● BRIEF
Exclude pictures. Extract exactly the lines from the one that contains "Write the bpy" down to the one that contains "return CX +", both included.

● EXCERPTED RECORDS
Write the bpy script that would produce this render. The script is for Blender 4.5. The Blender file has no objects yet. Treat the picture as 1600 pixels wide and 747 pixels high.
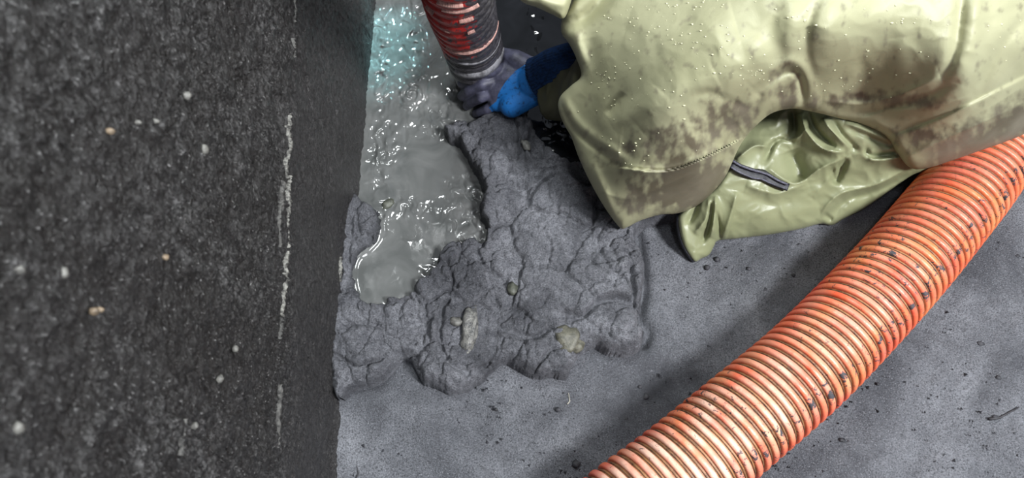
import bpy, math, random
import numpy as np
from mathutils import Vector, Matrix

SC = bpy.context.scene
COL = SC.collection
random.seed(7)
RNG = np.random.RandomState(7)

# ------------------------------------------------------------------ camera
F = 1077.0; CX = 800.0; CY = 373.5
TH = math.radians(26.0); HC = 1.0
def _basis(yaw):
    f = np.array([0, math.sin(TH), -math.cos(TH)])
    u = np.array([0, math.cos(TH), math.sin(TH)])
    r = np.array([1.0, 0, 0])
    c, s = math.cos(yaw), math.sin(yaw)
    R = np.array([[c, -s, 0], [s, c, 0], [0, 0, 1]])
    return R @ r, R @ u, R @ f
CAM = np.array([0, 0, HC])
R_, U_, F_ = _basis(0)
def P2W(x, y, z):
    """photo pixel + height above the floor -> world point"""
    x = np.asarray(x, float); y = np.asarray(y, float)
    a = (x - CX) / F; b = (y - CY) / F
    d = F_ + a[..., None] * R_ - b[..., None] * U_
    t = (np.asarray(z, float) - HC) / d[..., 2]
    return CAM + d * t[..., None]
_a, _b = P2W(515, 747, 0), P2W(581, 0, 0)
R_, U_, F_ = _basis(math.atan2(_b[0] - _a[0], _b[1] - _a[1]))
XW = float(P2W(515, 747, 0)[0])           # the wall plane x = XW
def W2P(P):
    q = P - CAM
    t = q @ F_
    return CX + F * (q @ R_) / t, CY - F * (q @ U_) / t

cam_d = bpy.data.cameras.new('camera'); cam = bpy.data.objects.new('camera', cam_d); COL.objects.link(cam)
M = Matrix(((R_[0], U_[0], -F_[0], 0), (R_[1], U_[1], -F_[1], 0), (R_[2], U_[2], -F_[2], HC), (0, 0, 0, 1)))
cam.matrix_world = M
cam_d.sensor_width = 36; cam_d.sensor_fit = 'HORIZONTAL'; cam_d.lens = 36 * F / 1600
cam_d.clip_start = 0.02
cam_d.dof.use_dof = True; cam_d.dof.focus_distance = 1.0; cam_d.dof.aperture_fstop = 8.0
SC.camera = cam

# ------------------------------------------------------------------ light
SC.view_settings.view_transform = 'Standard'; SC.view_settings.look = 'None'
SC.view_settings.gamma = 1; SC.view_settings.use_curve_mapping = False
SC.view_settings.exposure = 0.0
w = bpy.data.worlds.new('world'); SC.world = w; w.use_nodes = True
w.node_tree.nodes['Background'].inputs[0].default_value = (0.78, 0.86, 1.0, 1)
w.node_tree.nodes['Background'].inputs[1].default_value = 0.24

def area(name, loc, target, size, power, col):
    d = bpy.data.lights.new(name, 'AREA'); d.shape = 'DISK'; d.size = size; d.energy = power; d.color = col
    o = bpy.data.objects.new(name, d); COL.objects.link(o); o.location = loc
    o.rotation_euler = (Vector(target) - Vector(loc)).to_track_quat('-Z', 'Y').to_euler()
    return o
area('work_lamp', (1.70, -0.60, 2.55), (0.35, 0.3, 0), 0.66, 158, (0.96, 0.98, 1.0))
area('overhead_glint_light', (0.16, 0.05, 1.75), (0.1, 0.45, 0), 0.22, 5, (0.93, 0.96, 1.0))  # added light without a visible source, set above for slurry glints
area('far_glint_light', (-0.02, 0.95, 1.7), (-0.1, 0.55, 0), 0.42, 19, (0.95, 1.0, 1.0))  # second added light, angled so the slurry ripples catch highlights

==

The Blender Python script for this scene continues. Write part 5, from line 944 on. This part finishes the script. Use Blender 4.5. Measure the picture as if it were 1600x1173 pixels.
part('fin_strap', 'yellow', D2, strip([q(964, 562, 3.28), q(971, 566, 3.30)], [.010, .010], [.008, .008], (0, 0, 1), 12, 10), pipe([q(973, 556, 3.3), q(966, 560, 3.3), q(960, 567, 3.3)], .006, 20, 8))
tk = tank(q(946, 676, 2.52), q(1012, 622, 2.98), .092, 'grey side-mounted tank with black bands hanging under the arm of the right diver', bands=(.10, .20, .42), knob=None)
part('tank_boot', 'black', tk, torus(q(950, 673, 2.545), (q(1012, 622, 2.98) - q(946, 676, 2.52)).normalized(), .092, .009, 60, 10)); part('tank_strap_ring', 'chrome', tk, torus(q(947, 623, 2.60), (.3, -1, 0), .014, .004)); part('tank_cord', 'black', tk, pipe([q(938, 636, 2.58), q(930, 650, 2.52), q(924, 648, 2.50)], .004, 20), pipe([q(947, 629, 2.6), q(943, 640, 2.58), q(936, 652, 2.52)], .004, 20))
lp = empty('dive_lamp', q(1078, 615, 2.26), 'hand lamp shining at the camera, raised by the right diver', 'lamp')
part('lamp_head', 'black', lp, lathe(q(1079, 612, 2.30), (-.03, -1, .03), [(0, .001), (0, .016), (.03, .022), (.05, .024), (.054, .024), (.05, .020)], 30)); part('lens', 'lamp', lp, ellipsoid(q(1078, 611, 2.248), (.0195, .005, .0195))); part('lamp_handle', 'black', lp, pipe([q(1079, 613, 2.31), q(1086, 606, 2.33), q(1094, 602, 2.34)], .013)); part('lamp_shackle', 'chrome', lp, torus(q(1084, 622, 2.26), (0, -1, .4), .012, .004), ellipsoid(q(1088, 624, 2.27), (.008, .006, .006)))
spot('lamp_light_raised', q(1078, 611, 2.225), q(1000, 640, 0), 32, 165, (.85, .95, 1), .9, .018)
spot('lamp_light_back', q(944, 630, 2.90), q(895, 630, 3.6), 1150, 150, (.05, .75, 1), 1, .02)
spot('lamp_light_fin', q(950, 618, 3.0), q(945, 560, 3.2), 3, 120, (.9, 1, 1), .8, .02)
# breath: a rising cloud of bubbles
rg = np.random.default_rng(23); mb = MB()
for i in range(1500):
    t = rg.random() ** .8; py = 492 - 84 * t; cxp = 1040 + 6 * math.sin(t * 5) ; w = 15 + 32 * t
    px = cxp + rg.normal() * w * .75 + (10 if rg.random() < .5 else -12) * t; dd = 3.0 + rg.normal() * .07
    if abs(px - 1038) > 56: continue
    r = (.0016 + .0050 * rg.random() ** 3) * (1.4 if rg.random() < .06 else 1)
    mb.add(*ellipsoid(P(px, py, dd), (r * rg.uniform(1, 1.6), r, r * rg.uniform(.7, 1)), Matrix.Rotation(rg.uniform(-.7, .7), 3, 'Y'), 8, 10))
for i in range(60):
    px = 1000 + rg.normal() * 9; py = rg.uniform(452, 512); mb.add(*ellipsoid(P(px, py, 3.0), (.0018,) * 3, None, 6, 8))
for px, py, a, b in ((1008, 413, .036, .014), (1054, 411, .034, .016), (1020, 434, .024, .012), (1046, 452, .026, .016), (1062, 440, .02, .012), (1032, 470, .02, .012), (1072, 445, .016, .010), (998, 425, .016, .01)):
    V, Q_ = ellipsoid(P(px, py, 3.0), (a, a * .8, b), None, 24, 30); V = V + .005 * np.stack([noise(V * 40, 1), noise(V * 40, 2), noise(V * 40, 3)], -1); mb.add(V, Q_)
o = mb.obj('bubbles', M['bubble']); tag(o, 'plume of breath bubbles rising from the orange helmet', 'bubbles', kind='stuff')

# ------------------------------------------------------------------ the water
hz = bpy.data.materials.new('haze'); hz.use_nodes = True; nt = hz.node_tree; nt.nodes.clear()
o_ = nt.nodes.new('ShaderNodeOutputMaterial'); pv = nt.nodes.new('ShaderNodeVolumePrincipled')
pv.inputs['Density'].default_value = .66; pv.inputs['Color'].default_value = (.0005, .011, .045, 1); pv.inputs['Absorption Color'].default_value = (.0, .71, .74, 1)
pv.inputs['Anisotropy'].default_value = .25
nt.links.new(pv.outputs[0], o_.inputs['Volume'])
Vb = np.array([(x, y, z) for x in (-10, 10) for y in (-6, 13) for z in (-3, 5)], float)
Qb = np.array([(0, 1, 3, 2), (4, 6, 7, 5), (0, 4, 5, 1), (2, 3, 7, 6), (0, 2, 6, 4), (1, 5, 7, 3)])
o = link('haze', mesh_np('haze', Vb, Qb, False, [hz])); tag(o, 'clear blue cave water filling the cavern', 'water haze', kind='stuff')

--

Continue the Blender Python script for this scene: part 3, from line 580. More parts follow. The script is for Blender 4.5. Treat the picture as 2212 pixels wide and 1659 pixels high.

● COMPLETE ANSWER
Write the bpy script that would produce this render. The script is for Blender 4.5. The Blender file has no objects yet. Treat the picture as 1600 pixels wide and 747 pixels high.
import bpy, math, random
import numpy as np
from mathutils import Vector, Matrix

SC = bpy.context.scene
COL = SC.collection
random.seed(7)
RNG = np.random.RandomState(7)

# ------------------------------------------------------------------ camera
F = 1077.0; CX = 800.0; CY = 373.5
TH = math.radians(26.0); HC = 1.0
def _basis(yaw):
    f = np.array([0, math.sin(TH), -math.cos(TH)])
    u = np.array([0, math.cos(TH), math.sin(TH)])
    r = np.array([1.0, 0, 0])
    c, s = math.cos(yaw), math.sin(yaw)
    R = np.array([[c, -s, 0], [s, c, 0], [0, 0, 1]])
    return R @ r, R @ u, R @ f
CAM = np.array([0, 0, HC])
R_, U_, F_ = _basis(0)
def P2W(x, y, z):
    """photo pixel + height above the floor -> world point"""
    x = np.asarray(x, float); y = np.asarray(y, float)
    a = (x - CX) / F; b = (y - CY) / F
    d = F_ + a[..., None] * R_ - b[..., None] * U_
    t = (np.asarray(z, float) - HC) / d[..., 2]
    return CAM + d * t[..., None]
_a, _b = P2W(515, 747, 0), P2W(581, 0, 0)
R_, U_, F_ = _basis(math.atan2(_b[0] - _a[0], _b[1] - _a[1]))
XW = float(P2W(515, 747, 0)[0])           # the wall plane x = XW
def W2P(P):
    q = P - CAM
    t = q @ F_
    return CX + F * (q @ R_) / t, CY - F * (q @ U_) / t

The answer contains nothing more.